No, we don't describe anything R7 related in DT, too.
Summary:
1. Core/module clocks are described in the clock driver (not in DT),
2. Unused clocks are disabled by CCF,
3. Clocks may be in use by the Real-Time CPU core, running another OS,
4. How to communicate to Linux which clocks are under control of the RT
CPU?
Thanks for your comments!
While I appreciated that the overall issue is discussed, I'm not sure if
there is anything really special we don't support generally, yet.
We have an infrastructure to mark clocks enabled anywhere else to be not
disabled by Linux kernel (CLK_IS_CRITICAL). From my point of view, for this
infrastructure, it doesn't matter, where this 'anywhere else' is. To take
some concrete Renesas RCar3 examples, from my point of view it doesn't
matter if its a GIC-400 clock enabled in the boot loader (U-Boot) or a CAN
clock enabled by the R7. In both cases marking them as critical on Linux
side does the trick.
Yes, it does the trick. But is it the proper solution?
The issue I just want to address (discuss) with this RFC patch is that for
Renesas RCar3 we have CLK_IS_CRITICAL support for module clocks, but not for
core clocks. From my point of view, this is a completely Renesas
implementation specific discussion.
Correct. How the Renesas CPG/MSSR driver decides which clocks are marked
critical is a Renesas-specific implementation issue.

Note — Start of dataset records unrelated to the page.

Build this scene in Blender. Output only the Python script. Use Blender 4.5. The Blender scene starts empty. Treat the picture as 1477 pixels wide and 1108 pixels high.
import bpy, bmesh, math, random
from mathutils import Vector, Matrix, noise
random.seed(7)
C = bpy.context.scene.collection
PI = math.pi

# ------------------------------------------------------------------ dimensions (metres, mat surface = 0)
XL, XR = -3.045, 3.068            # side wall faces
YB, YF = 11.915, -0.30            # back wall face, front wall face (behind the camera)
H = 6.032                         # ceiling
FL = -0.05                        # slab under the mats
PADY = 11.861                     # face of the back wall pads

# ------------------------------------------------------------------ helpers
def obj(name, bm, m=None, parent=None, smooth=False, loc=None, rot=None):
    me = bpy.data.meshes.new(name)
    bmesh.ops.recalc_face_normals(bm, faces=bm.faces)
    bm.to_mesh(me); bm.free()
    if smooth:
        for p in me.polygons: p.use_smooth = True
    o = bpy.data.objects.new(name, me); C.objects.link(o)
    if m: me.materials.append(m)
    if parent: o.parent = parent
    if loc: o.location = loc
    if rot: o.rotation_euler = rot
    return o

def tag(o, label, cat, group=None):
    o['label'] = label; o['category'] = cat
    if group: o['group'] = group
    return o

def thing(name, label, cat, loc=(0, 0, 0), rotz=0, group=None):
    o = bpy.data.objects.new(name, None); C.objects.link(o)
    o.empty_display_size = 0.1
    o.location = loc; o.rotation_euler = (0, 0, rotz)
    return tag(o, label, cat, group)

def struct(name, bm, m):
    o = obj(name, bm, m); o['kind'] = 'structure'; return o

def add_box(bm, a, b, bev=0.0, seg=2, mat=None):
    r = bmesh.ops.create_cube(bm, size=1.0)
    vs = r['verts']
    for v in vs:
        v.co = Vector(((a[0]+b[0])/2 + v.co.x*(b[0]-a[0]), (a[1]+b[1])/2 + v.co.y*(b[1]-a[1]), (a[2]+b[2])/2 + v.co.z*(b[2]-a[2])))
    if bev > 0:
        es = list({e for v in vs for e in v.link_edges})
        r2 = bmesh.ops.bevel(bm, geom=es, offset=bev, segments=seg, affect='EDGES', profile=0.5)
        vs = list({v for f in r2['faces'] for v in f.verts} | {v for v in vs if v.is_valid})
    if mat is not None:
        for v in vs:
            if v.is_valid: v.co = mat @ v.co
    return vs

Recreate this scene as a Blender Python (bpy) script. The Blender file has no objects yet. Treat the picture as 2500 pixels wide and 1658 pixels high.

And indeed, currently the driver only handles critical module clocks
(more specifically, the GIC module clock, due to the lack of runtime PM
support in the GIC driver).
It does not handle critical core clocks, as so far no use case required
such support.
So I would rephrase the initial sentence above
"Clocks may be in use by another CPU not running Linux, while Linux disables
them as being unused."
to anything like
"Clocks may be enabled (used) by others (U-Boot/CPUs/Hypervisors), while
Linux disables them as being unused"
If a clock is used by Linux, Linux must make sure it is enabled when
needed.
If a clock is needed to run Linux, without driver support, Linux must still
make sure it is enabled. This is were critical clocks enter the game.
The above includes CPU clocks.
If a clock is used by U-Boot, U-Boot must make sure it is enabled when
needed. Once U-Boot has transferred control to Linux, this no longer
matters.
if a clock is used by a HV, the HV must make sure it is enabled when
needed. I believe this is handled in secure mode? R-Car Gen3 SoCs already
have several module clocks that cannot be disabled (i.e. MSTPSRx != OR of
all yMSTPCRx).
If a clock is used by the RT CPU, the RT CPU must make sure it is enabled
when needed.
There are several options to do that:
- Secure mode,
- Communicating the clock requirements to Linux, either statically or
dynamically,
- DT? (but this is software policy?)
- ???
And I think this is completely addressed by CLK_IS_CRITICAL, as far as I can
see :)
While this is a solution that works (for your use case), IMHO it's not the
right thing to do.
However, if we decide to go this route, which other clocks should be marked
critical? Almost (all?) peripherals can be used by the RT CPU. Hence all
clocks should be enabled and marked critical, unconditionally?